Last year, I had the good fortune to have a pass to the Paddock Club, the hottest ticket at the circuit. I didn't have to bother with burger vans because I was tucking into fine food at the Toyota tent. That's right, the Paddock Club is a tented village at Silverstone, and although I was as happy as a pig in mud, I imagine some higher-end clientele might be allergic to canvas.

Of course, facilities for the teams are far from ideal and the pits are not up to scratch for F1. But the track's owners have plans to upgrade those soon. One thing they are not able to change is the amount they pay to Ecclestone's organisation to hold the event. It's a lot of money, US$22 million, but just a third of the cash that the new Asian and Middle Eastern tracks rustle up annually.

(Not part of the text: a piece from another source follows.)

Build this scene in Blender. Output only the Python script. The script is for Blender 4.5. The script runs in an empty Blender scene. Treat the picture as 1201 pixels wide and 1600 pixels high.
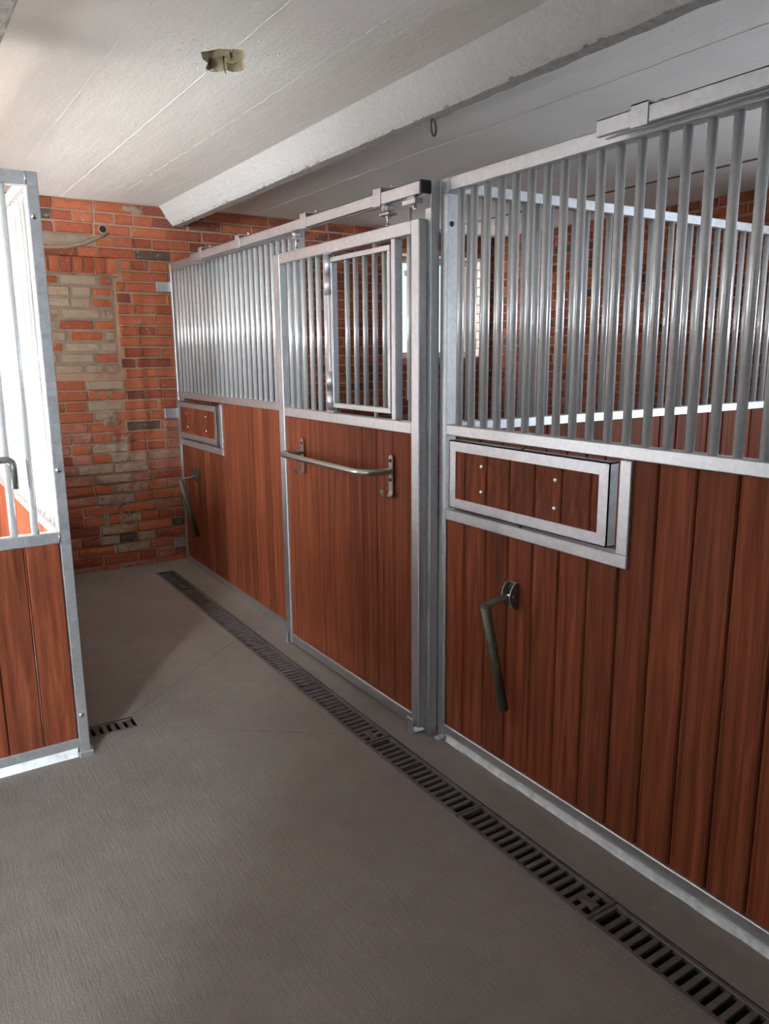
import bpy, math, random
from mathutils import Vector, Matrix
random.seed(7)
S = bpy.context.scene
COL = S.collection

# ------------------------------------------------------------------ camera
CAM = Vector((-1.8118, -2.2326, 1.5811))
FPX, YAW, PITCH, ROLL = 1199.58, 0.57638, -0.20484, -0.0080
fw = Vector((math.sin(YAW)*math.cos(PITCH), math.cos(YAW)*math.cos(PITCH), math.sin(PITCH)))
r0 = Vector((math.cos(YAW), -math.sin(YAW), 0)); u0 = r0.cross(fw)
rv = r0*math.cos(ROLL) + u0*math.sin(ROLL); uv = u0*math.cos(ROLL) - r0*math.sin(ROLL)
cd = bpy.data.cameras.new('camera'); cam = bpy.data.objects.new('camera', cd); COL.objects.link(cam)
cd.sensor_fit = 'VERTICAL'; cd.sensor_height = 36.0; cd.lens = 36.0*FPX/1600.0
cd.clip_start = 0.02; cd.clip_end = 200
M4 = Matrix((rv, uv, -fw)).transposed().to_4x4(); M4.translation = CAM
cam.matrix_world = M4
S.camera = cam

# ------------------------------------------------------------------ light
S.view_settings.view_transform = 'Standard'; S.view_settings.look = 'None'
S.view_settings.gamma = 1.0; S.view_settings.use_curve_mapping = False
S.view_settings.exposure = 0.0

W = bpy.data.worlds.new('World'); S.world = W; W.use_nodes = True
bg = W.node_tree.nodes['Background']; bg.inputs[0].default_value = (0.80, 0.90, 1.0, 1); bg.inputs[1].default_value = 1.5

def sun(direction, energy, angle, col):
    l = bpy.data.lights.new('sun', 'SUN'); l.energy = energy; l.angle = angle; l.color = col
    o = bpy.data.objects.new('sun', l); COL.objects.link(o)
    o.rotation_euler = Vector(direction).to_track_quat('-Z', 'Y').to_euler()
sun((0.75, -0.38, -0.55), 900.0, 0.02, (0.95, 0.98, 1.0))

def window_light(name, loc, direction, w, h, power, col):
    l = bpy.data.lights.new(name, 'AREA'); l.shape = 'RECTANGLE'; l.size = w; l.size_y = h
    l.energy = power; l.color = col
    o = bpy.data.objects.new(name, l); COL.objects.link(o); o.location = loc
    o.rotation_euler = Vector(direction).to_track_quat('-Z', 'Z').to_euler()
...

That may explain the yearly grumble from Bernie and his threat to remove this historic race from the calendar, or send it up the road to Donington Park. New, Hermann Tilke-designed tracks in places that have never heard of the credit crunch are the vogue nowadays as the super rich flock with shiny passes around their necks. But surely there is space to tear around an old aerodrome, while we of the great unwashed sit on a grassy bank and watch the race munching on a burger. It's the British thing to do.

The big puzzle is who will we see triumph at Silverstone after a start to the season that has been nothing if not unpredictable. Who would have thought Robert Kubica would have had his moment at the top of the championship? And now Felipe Massa is enjoying his moment in the sun. It's surprising, considering how he was meant to be in the shade of Kimi Raikkonen at Ferrari. After a disastrous first two rounds it seemed to be going that way. But now he has three wins under his belt, and you wouldn't be branded mad for having a flutter on him to win the championship.

I interviewed him a few years back, when he was at Sauber. A charming man, you sensed he had an immense inner belief. He's shown a bit of steel to come back from his misfortunes at the start of the year. The paddock whisperers who said he'd soon be gone in favour of Fernando Alonso should be blushing as red as a Ferrari.